In her weekly newsletter of 4 March 2024, Mavuso writes: “As with electricity, there have been warnings for some time that this was coming. But through a combination of policy inaction and an inability to commit to the large-scale investment needed to create alternative infrastructure, we now face an almost inevitable supply interruption. That puts 70 000 jobs at risk – for people employed in businesses that rely on gas as a key input, generating R500 billion a year for the economy.”

There are possible solutions, but they will require swift action from government and business working in partnership. Mavuso makes the point that it takes massive investment to develop new sources of gas and the infrastructure to get it to where it is needed, and as things stand, the best options still envisage a 12- to 18-month gap between the end of Sasol’s supply and any new supply coming on stream. She notes several potential sources, including major developments in Namibia and Mozambique, and the Brulpadda and Luiperd prospects off the Cape coast, but the investment needed in infrastructure for supply from these sources to be able to reach Gauteng and KwaZulu-Natal, where most users are, has not yet begun. “Talks on developing Brulpadda and Luiperd have been stuck for some time over whether Petro SA will be an anchor consumer. PetroSA’s Mossgas refinery has been sitting idle for four years since its last gas supply source was exhausted. For TotalEnergies to commit to the huge investment needed to bring those resources on stream, it needs to secure agreements with large-scale buyers.” And, Mavuso adds, “Even if it does, it will take until 2030 for the projects to start supplying gas.”

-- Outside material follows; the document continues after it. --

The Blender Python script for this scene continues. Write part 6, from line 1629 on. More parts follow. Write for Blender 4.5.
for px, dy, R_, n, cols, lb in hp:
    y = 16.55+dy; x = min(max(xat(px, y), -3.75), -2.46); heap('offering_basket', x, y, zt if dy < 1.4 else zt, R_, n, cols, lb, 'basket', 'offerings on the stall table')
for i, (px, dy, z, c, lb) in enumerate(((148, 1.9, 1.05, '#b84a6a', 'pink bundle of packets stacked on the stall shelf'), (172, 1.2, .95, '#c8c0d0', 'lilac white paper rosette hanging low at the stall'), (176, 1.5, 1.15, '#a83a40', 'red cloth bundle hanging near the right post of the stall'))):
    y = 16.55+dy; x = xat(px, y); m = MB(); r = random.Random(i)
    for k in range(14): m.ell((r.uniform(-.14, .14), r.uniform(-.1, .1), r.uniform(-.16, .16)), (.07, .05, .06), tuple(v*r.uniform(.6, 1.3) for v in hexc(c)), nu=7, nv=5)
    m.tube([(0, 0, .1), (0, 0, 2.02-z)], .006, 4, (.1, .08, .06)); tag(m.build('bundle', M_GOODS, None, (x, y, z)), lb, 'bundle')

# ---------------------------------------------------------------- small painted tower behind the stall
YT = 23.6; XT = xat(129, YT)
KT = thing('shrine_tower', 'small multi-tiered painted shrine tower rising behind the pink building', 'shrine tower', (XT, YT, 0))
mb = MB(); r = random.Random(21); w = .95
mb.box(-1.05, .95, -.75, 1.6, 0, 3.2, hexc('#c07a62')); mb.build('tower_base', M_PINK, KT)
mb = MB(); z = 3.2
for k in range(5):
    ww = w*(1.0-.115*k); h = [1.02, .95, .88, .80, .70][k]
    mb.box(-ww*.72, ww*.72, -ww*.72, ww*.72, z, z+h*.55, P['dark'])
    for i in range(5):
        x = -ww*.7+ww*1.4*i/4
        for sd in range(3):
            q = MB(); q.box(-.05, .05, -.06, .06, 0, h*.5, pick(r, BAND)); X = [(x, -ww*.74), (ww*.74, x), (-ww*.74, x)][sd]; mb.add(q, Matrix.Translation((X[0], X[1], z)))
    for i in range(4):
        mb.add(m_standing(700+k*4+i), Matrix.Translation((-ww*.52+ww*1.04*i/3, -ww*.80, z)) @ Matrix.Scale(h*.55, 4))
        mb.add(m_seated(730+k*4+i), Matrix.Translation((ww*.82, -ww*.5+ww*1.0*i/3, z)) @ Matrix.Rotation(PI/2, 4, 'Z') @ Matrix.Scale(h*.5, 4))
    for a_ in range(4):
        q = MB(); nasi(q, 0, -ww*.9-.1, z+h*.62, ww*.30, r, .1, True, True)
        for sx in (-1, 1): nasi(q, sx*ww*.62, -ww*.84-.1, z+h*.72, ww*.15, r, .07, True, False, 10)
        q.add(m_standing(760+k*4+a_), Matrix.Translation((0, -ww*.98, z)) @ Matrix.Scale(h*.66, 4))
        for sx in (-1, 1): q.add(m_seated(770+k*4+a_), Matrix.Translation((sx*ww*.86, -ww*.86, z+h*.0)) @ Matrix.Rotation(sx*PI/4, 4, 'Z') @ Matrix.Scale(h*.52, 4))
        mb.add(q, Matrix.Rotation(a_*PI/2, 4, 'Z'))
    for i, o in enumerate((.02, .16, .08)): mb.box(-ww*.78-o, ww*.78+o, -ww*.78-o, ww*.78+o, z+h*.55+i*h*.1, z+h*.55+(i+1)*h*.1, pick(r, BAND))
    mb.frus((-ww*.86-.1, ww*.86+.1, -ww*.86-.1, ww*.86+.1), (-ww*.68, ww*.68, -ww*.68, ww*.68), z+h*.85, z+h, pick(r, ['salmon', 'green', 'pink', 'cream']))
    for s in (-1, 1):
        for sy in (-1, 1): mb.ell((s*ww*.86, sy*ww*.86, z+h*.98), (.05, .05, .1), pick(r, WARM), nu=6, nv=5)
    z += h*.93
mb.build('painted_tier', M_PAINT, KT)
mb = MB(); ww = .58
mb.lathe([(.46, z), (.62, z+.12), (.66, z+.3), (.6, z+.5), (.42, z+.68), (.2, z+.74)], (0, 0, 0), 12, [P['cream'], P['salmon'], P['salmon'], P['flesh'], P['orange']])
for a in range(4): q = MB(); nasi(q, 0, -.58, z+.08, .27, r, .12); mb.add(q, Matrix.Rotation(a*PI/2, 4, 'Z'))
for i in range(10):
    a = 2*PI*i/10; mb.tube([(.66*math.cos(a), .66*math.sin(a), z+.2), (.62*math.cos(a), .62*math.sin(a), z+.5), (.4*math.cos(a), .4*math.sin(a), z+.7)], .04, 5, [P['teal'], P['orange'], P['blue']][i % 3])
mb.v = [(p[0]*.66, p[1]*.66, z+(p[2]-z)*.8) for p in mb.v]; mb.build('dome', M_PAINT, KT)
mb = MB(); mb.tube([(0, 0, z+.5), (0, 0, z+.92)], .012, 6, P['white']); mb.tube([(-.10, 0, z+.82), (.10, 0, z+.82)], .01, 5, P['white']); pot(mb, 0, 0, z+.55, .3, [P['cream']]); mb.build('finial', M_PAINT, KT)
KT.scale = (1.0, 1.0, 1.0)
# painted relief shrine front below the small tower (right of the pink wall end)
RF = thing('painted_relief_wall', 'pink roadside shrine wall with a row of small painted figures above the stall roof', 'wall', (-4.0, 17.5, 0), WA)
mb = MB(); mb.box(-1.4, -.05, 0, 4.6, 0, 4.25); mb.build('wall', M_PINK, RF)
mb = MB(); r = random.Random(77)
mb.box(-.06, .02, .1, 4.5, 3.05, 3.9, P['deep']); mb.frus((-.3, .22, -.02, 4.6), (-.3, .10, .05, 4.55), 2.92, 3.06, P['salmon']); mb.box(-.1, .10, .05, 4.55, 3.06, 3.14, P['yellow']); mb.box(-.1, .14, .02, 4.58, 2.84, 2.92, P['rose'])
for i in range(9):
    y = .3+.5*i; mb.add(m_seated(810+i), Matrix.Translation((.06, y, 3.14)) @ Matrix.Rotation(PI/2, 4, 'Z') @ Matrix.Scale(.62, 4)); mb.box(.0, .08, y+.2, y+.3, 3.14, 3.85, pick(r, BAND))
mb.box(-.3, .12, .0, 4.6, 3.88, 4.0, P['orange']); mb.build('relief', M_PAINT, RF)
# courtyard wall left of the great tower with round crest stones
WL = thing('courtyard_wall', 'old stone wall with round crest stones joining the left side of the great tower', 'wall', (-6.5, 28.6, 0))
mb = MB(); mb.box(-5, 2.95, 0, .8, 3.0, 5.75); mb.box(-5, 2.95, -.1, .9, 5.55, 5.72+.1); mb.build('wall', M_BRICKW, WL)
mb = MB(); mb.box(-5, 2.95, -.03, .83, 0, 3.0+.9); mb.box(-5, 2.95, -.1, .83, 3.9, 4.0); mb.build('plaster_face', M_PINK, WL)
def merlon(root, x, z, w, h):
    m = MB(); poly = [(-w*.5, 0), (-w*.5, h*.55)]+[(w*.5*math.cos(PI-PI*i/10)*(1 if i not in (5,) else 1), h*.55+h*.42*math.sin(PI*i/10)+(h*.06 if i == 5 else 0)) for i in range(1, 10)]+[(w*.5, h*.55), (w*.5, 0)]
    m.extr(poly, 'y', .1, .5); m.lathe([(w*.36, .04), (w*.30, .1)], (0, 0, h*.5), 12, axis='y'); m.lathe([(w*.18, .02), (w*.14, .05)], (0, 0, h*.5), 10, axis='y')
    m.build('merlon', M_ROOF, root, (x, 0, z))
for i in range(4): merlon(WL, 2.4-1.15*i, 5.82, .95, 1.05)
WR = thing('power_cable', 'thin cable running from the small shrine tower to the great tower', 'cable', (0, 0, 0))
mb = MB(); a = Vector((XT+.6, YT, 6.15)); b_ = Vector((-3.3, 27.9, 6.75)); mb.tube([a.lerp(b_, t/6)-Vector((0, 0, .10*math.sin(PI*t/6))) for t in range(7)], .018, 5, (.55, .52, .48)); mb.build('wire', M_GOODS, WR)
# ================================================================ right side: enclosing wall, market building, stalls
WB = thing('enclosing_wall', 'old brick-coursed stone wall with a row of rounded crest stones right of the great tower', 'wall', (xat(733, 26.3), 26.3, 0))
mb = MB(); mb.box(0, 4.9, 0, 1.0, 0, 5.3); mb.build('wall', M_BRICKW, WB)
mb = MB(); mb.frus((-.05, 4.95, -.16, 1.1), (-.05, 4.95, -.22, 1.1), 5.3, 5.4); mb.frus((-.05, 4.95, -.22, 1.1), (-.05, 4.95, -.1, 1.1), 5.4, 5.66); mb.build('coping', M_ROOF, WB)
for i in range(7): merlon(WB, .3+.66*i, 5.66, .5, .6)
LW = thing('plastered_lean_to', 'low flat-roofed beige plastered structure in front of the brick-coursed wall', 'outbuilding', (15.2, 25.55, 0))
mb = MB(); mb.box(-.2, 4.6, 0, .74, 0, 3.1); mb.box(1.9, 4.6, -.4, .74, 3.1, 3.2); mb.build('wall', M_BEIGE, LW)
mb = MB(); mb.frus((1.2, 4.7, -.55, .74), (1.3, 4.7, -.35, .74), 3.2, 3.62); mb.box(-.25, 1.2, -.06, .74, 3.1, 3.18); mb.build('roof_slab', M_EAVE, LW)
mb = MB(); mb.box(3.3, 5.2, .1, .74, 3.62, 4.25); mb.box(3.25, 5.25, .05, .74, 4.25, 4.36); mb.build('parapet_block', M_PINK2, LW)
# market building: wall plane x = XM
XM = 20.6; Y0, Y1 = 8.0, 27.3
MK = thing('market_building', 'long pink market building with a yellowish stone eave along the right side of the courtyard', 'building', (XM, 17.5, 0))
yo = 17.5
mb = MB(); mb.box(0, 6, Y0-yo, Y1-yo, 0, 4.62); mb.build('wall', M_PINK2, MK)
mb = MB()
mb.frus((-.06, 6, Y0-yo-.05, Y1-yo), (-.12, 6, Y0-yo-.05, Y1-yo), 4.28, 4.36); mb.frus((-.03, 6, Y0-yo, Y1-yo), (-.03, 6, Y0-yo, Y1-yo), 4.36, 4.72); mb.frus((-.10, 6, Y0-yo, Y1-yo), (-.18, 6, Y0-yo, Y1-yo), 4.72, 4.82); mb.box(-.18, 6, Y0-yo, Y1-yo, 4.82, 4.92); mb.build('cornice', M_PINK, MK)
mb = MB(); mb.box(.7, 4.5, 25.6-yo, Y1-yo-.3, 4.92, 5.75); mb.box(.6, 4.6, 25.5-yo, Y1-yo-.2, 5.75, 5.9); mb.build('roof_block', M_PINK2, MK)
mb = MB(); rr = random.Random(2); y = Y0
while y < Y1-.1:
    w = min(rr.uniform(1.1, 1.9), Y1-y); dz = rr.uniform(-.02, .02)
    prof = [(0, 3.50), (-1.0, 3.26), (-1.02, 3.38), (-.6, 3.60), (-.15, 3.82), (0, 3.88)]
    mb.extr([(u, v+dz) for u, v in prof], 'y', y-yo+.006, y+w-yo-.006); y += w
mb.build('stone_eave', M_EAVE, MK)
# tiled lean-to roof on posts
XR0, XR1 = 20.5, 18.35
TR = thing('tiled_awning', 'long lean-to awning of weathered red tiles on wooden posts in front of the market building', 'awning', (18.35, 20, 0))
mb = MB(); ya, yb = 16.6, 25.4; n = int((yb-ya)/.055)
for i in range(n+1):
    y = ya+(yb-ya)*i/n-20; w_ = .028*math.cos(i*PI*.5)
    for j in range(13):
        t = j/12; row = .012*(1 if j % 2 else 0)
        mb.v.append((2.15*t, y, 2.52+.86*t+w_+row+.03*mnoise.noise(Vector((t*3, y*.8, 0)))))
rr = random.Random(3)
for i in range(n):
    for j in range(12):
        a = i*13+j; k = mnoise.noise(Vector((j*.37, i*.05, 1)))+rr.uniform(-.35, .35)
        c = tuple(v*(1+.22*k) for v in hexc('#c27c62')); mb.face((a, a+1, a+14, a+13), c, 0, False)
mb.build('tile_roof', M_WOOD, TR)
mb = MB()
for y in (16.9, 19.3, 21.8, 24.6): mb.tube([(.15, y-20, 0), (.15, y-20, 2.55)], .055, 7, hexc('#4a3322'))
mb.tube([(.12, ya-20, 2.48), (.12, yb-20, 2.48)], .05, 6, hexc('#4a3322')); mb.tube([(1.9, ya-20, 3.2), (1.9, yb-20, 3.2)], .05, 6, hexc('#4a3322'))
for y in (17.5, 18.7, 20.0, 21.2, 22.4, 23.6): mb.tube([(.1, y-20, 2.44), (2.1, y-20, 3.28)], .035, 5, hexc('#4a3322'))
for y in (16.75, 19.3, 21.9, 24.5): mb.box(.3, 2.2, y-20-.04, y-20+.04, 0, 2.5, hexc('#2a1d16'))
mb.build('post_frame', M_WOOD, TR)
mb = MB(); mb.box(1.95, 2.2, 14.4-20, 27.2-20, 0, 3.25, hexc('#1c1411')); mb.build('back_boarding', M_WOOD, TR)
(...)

She advocates a significant coordinated effort through which potential users of gas, in the public and private sectors, from industry to electricity production, need to form agreements with potential suppliers and logistics providers to allow the investment to happen. “Most important though, is the role of government in creating an enabling environment for the necessary licensing, particularly in the Petroleum Agency of South Africa and the Department of Mineral Resources and Energy.” Mavuso acknowledges that it will not be easy. “There are complex technical considerations regarding the sources of gas that are most feasible to tap as well as the ways in which it can be transported. But by coordinating the right expertise, political will and focusing on solutions, we can make progress.”

She urges action now. “Business, including potential suppliers and consumers of gas, is ready and willing to partner with government to work on solutions. Long-term secure supply is years away and we will need interim measures to fill the gap when the existing supply runs out. We need to act now.”